Camden National Bank acquires New Hampshire-based Northway Financial, Inc.
Camden National Corporation (“Camden National”) (NASDAQ: CAC), the bank holding company for Camden National Bank, and Northway Financial, Inc. (OTCQB: NWYF), the parent company of Northway Bank, said Sept. 10 that they have entered into a definitive agreement under which Camden National will acquire Northway in an all-stock transaction valued at approximately $86.6 million.
The transaction combines two franchises with adjacent geographies, creating a publicly traded northern New England bank. The combined company will have 74 branches serving markets throughout a contiguous footprint in New Hampshire and Maine, with approximately $7.0 billion in assets, $5.1 billion in loans, $5.5 billion in deposits, and $2.0 billion of Assets Under Administration. The combined company will operate under the Camden National Bank name.
“Camden National and Northway share a similar culture, consistent credit and risk profiles, and deep commitment to the communities we serve,” said Simon Griffiths, president and chief executive officer of Camden National, in a news release. “This union will increase our size and scale, and bolster our presence in New Hampshire, which we believe will drive profitability and shareholder value. Our customers, employees, and communities will significantly benefit from broader product offerings, higher lending limits, and an enhanced customer experience.”
“We are excited to announce this strategic combination with Camden National. The ability to have two organizations with similar missions come together positions us well in a significantly competitive market; particularly with an improved ability to allocate capital in more ways than we could on our own.

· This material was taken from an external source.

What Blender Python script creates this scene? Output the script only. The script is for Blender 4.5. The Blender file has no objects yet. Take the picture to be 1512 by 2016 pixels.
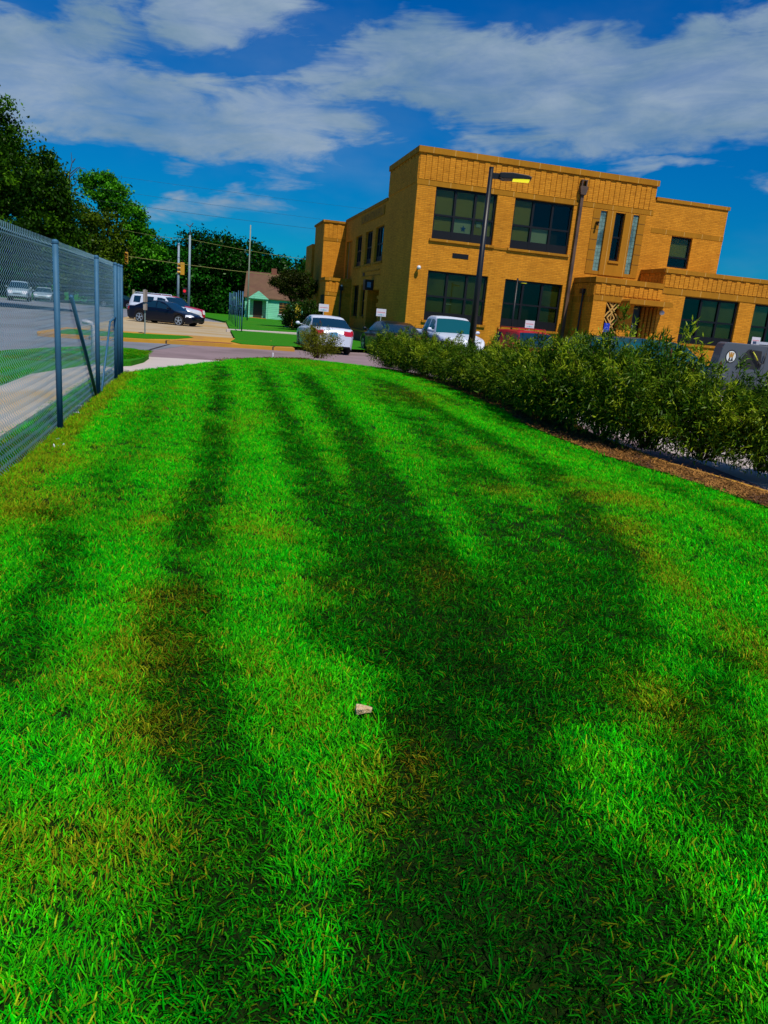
import bpy, math, random
import numpy as np
from mathutils import Vector, Matrix
random.seed(7); RNG = np.random.default_rng(7)
R = math.radians
scene = bpy.context.scene
col = scene.collection

# ------------------------------------------------------------------ camera
CAMH = 1.75
PITCH, ROLL, FPX = R(15.0), R(5.14), 1450.0
F_ = Vector((0, math.cos(PITCH), -math.sin(PITCH)))
R_ = Vector((1, 0, 0))
U_ = Vector((0, math.sin(PITCH), math.cos(PITCH)))
X_ = R_*math.cos(ROLL) + U_*math.sin(ROLL)
Y_ = -R_*math.sin(ROLL) + U_*math.cos(ROLL)
cam_d = bpy.data.cameras.new("camera")
cam = bpy.data.objects.new("camera", cam_d); col.objects.link(cam)
cam.matrix_world = Matrix(((X_.x, Y_.x, -F_.x, 0), (X_.y, Y_.y, -F_.y, 0), (X_.z, Y_.z, -F_.z, CAMH), (0, 0, 0, 1)))
cam_d.sensor_fit = 'HORIZONTAL'; cam_d.sensor_width = 36.0
cam_d.lens = 36.0*FPX/1512.0
cam_d.clip_start = 0.05; cam_d.clip_end = 5000
scene.camera = cam
scene.render.resolution_x, scene.render.resolution_y = 768, 1024
scene.view_settings.view_transform = 'Standard'
scene.view_settings.look = 'None'
scene.view_settings.gamma = 1.0
scene.view_settings.exposure = -0.1

def ray(px, py):
    dx, dy = px-756, py-1008
    a = dx*math.cos(ROLL)+dy*math.sin(ROLL); b = dx*math.sin(ROLL)-dy*math.cos(ROLL)
    return (F_*FPX + R_*a + U_*b).normalized()
def at(px, py, Y):           # photo pixel -> world point at depth Y
    v = ray(px, py); return Vector((0, 0, CAMH)) + v*(Y/v.y)

# ------------------------------------------------------------------ sun and sky
SUN_AZ, SUN_EL = 150.0, 57.0          # azimuth clockwise from +Y
sd = Vector((math.sin(R(SUN_AZ))*math.cos(R(SUN_EL)), math.cos(R(SUN_AZ))*math.cos(R(SUN_EL)), math.sin(R(SUN_EL))))
sun_d = bpy.data.lights.new("sun", 'SUN'); sun_d.energy = 4.6; sun_d.angle = R(0.5); sun_d.color = (1.0, 0.93, 0.80)
sun = bpy.data.objects.new("sun", sun_d); col.objects.link(sun)
sun.rotation_euler = sd.to_track_quat('Z', 'Y').to_euler()

class NT:
    """tiny helper to write node graphs"""
    def __init__(s, nt): s.nt = nt; s.n = nt.nodes; s.l = nt.links
    def new(s, t, **k):
        n = s.n.new(t)
        for a, b in k.items(): setattr(n, a, b)
        return n
    def put(s, sock, v):
        if hasattr(v, 'links') or isinstance(v, bpy.types.NodeSocket): s.l.new(v, sock)
        else: sock.default_value = v
    def m(s, op, a, b=0.0, c=None, clamp=False):
        n = s.new('ShaderNodeMath', operation=op); n.use_clamp = clamp
        s.put(n.inputs[0], a); s.put(n.inputs[1], b)
        if c is not None: s.put(n.inputs[2], c)
        return n.outputs[0]
    def ss(s, v, a, b):
        n = s.new('ShaderNodeMapRange', interpolation_type='SMOOTHSTEP')
        s.put(n.inputs[0], v); n.inputs[1].default_value = a; n.inputs[2].default_value = b
        return n.outputs[0]
    def mix(s, f, a, b, blend='MIX'):
        n = s.new('ShaderNodeMix', data_type='RGBA', blend_type=blend)
        s.put(n.inputs[0], f); s.put(n.inputs[6], a); s.put(n.inputs[7], b)
        return n.outputs[2]
    def noise(s, vec, scale, detail=3, rough=0.55, dist=0.0):
        n = s.new('ShaderNodeTexNoise'); n.inputs['Scale'].default_value = scale
        n.inputs['Detail'].default_value = detail; n.inputs['Roughness'].default_value = rough
        n.inputs['Distortion'].default_value = dist
        if vec is not None: s.l.new(vec, n.inputs['Vector'])
        return n.outputs['Fac']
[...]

Combined, we strengthen our foundations of a forward-thinking approach to community banking while best serving clients with whom we have built strong relationships over the years.” said William Woodward, president, chief executive officer and chairman of Northway Financial, in the same release. “With shared histories and community commitment, this alliance doesn't just extend our influence; it drives significant operational enhancements and strategically positions us for future growth for years to come."
Subject to the terms of the definitive agreement, which both boards have unanimously approved, Northway shareholders will receive 0.83 shares of Camden National common stock for each outstanding share of Northway common stock.
Based on Camden National’s closing stock price of $37.90 on September 9, the transaction is valued at approximately $86.6 million or $31.46 per share of Northway common stock. Following the completion of the transaction, one Northway director will join the boards of directors of both Camden National and Camden National Bank upon the completion of the transaction.
As of June 30, 2024, Northway had approximately $1.3 billion of total assets, $0.9 billion of total loans, and $1.0 billion of deposits.
Northway is a bank holding company and parent company of Northway Bank. Through Northway Bank, Northway offers financial products and services to individuals, businesses, and the public sector from its 17 branches and its loan production offices located in North Conway, Laconia, Bedford, Concord, and Portsmouth, New Hampshire.
On a combined basis, the merger is expected to be approximately 19.9% accretive to Camden National’s 2025 earnings per share and 32.7% accretive to Camden National’s 2026 earnings per share. Following the completion of the merger, Camden National’s capital ratios are expected to remain significantly above “well-capitalized” thresholds, with the pro forma company well-positioned for future growth.
The merger is expected to be completed during the first quarter of 2025, subject to certain customary conditions, including the receipt of required regulatory approvals and approval by Northway shareholders.
Upon completion of the transaction, Camden National shareholders will own approximately 86% of the combined company and Northway’s shareholders will own approximately 14% of the combined company, which will continue to trade on Nasdaq under the “CAC” stock ticker symbol.
Raymond James & Associates, Inc. is serving as the exclusive financial advisor and rendered a fairness opinion to the Board of Directors of Camden National. Sullivan & Cromwell LLP is serving as legal counsel to Camden National in the transaction.
Performance Trust Capital Partners LLC is serving as the exclusive financial advisor to Northway and rendered a fairness opinion to the Board of Directors of Northway. Goodwin Procter LLP is serving as legal counsel to Northway in the transaction.